Data section:
◆ ◆ ◆ ◆
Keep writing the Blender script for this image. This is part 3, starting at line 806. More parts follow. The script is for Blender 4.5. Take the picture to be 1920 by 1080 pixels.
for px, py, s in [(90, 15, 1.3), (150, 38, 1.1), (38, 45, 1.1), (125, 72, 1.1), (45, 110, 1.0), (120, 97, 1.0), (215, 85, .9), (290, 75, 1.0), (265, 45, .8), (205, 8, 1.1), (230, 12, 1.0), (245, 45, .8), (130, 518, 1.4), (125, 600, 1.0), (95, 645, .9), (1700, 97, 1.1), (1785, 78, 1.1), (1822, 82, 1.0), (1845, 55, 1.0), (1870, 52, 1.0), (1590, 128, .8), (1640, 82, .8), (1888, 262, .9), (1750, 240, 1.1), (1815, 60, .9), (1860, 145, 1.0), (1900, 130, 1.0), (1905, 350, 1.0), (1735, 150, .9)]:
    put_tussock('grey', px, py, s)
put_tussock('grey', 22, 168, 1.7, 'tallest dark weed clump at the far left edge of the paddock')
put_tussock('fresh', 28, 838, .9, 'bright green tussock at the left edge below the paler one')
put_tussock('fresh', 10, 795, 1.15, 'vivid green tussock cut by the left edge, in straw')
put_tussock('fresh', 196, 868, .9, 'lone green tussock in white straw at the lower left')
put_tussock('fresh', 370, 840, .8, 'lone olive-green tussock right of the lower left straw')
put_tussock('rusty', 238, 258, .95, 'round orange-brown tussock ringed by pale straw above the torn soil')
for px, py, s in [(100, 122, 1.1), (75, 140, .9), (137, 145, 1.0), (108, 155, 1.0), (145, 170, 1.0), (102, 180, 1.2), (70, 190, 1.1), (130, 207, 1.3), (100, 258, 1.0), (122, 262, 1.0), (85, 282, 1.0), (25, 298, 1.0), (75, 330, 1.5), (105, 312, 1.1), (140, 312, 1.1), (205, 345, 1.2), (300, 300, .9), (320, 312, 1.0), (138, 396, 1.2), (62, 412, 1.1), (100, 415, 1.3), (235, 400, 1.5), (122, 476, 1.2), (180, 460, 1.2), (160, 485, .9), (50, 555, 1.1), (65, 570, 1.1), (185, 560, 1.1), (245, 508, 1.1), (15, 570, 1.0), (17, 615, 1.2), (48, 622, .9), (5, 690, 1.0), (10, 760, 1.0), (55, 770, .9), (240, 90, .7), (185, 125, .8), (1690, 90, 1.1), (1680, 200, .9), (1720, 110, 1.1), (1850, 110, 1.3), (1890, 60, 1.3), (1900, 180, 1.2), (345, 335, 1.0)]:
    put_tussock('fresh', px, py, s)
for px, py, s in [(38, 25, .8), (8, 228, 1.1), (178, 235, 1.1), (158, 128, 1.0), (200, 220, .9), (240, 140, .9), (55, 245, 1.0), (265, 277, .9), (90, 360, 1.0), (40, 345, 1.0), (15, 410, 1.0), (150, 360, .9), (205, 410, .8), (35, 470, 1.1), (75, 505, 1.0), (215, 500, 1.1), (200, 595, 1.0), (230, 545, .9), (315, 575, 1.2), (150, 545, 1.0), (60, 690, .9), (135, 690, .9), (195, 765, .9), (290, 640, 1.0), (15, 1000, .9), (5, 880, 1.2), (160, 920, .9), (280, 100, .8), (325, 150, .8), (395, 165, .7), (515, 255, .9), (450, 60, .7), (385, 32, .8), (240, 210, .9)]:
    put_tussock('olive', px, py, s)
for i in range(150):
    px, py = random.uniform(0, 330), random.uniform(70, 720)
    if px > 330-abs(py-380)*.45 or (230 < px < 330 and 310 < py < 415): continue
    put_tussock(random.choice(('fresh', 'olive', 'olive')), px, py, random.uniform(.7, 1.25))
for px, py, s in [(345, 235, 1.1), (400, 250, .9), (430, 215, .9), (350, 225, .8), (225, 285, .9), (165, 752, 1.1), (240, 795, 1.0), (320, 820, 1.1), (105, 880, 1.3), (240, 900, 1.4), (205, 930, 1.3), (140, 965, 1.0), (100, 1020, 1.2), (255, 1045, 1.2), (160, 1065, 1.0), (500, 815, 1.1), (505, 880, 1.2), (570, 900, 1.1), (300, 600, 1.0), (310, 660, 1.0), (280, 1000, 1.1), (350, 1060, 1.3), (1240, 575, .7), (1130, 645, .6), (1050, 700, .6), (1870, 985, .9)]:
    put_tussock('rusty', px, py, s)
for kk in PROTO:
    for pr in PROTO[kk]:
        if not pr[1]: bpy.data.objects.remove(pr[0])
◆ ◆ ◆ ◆
Short problem: Output the full listing exactly as it stands.

Problem solution:
Keep writing the Blender script for this image. This is part 3, starting at line 806. More parts follow. The script is for Blender 4.5. Take the picture to be 1920 by 1080 pixels.
for px, py, s in [(90, 15, 1.3), (150, 38, 1.1), (38, 45, 1.1), (125, 72, 1.1), (45, 110, 1.0), (120, 97, 1.0), (215, 85, .9), (290, 75, 1.0), (265, 45, .8), (205, 8, 1.1), (230, 12, 1.0), (245, 45, .8), (130, 518, 1.4), (125, 600, 1.0), (95, 645, .9), (1700, 97, 1.1), (1785, 78, 1.1), (1822, 82, 1.0), (1845, 55, 1.0), (1870, 52, 1.0), (1590, 128, .8), (1640, 82, .8), (1888, 262, .9), (1750, 240, 1.1), (1815, 60, .9), (1860, 145, 1.0), (1900, 130, 1.0), (1905, 350, 1.0), (1735, 150, .9)]:
    put_tussock('grey', px, py, s)
put_tussock('grey', 22, 168, 1.7, 'tallest dark weed clump at the far left edge of the paddock')
put_tussock('fresh', 28, 838, .9, 'bright green tussock at the left edge below the paler one')
put_tussock('fresh', 10, 795, 1.15, 'vivid green tussock cut by the left edge, in straw')
put_tussock('fresh', 196, 868, .9, 'lone green tussock in white straw at the lower left')
put_tussock('fresh', 370, 840, .8, 'lone olive-green tussock right of the lower left straw')
put_tussock('rusty', 238, 258, .95, 'round orange-brown tussock ringed by pale straw above the torn soil')
for px, py, s in [(100, 122, 1.1), (75, 140, .9), (137, 145, 1.0), (108, 155, 1.0), (145, 170, 1.0), (102, 180, 1.2), (70, 190, 1.1), (130, 207, 1.3), (100, 258, 1.0), (122, 262, 1.0), (85, 282, 1.0), (25, 298, 1.0), (75, 330, 1.5), (105, 312, 1.1), (140, 312, 1.1), (205, 345, 1.2), (300, 300, .9), (320, 312, 1.0), (138, 396, 1.2), (62, 412, 1.1), (100, 415, 1.3), (235, 400, 1.5), (122, 476, 1.2), (180, 460, 1.2), (160, 485, .9), (50, 555, 1.1), (65, 570, 1.1), (185, 560, 1.1), (245, 508, 1.1), (15, 570, 1.0), (17, 615, 1.2), (48, 622, .9), (5, 690, 1.0), (10, 760, 1.0), (55, 770, .9), (240, 90, .7), (185, 125, .8), (1690, 90, 1.1), (1680, 200, .9), (1720, 110, 1.1), (1850, 110, 1.3), (1890, 60, 1.3), (1900, 180, 1.2), (345, 335, 1.0)]:
    put_tussock('fresh', px, py, s)
for px, py, s in [(38, 25, .8), (8, 228, 1.1), (178, 235, 1.1), (158, 128, 1.0), (200, 220, .9), (240, 140, .9), (55, 245, 1.0), (265, 277, .9), (90, 360, 1.0), (40, 345, 1.0), (15, 410, 1.0), (150, 360, .9), (205, 410, .8), (35, 470, 1.1), (75, 505, 1.0), (215, 500, 1.1), (200, 595, 1.0), (230, 545, .9), (315, 575, 1.2), (150, 545, 1.0), (60, 690, .9), (135, 690, .9), (195, 765, .9), (290, 640, 1.0), (15, 1000, .9), (5, 880, 1.2), (160, 920, .9), (280, 100, .8), (325, 150, .8), (395, 165, .7), (515, 255, .9), (450, 60, .7), (385, 32, .8), (240, 210, .9)]:
    put_tussock('olive', px, py, s)
for i in range(150):
    px, py = random.uniform(0, 330), random.uniform(70, 720)
    if px > 330-abs(py-380)*.45 or (230 < px < 330 and 310 < py < 415): continue
    put_tussock(random.choice(('fresh', 'olive', 'olive')), px, py, random.uniform(.7, 1.25))
for px, py, s in [(345, 235, 1.1), (400, 250, .9), (430, 215, .9), (350, 225, .8), (225, 285, .9), (165, 752, 1.1), (240, 795, 1.0), (320, 820, 1.1), (105, 880, 1.3), (240, 900, 1.4), (205, 930, 1.3), (140, 965, 1.0), (100, 1020, 1.2), (255, 1045, 1.2), (160, 1065, 1.0), (500, 815, 1.1), (505, 880, 1.2), (570, 900, 1.1), (300, 600, 1.0), (310, 660, 1.0), (280, 1000, 1.1), (350, 1060, 1.3), (1240, 575, .7), (1130, 645, .6), (1050, 700, .6), (1870, 985, .9)]:
    put_tussock('rusty', px, py, s)
for kk in PROTO:
    for pr in PROTO[kk]:
        if not pr[1]: bpy.data.objects.remove(pr[0])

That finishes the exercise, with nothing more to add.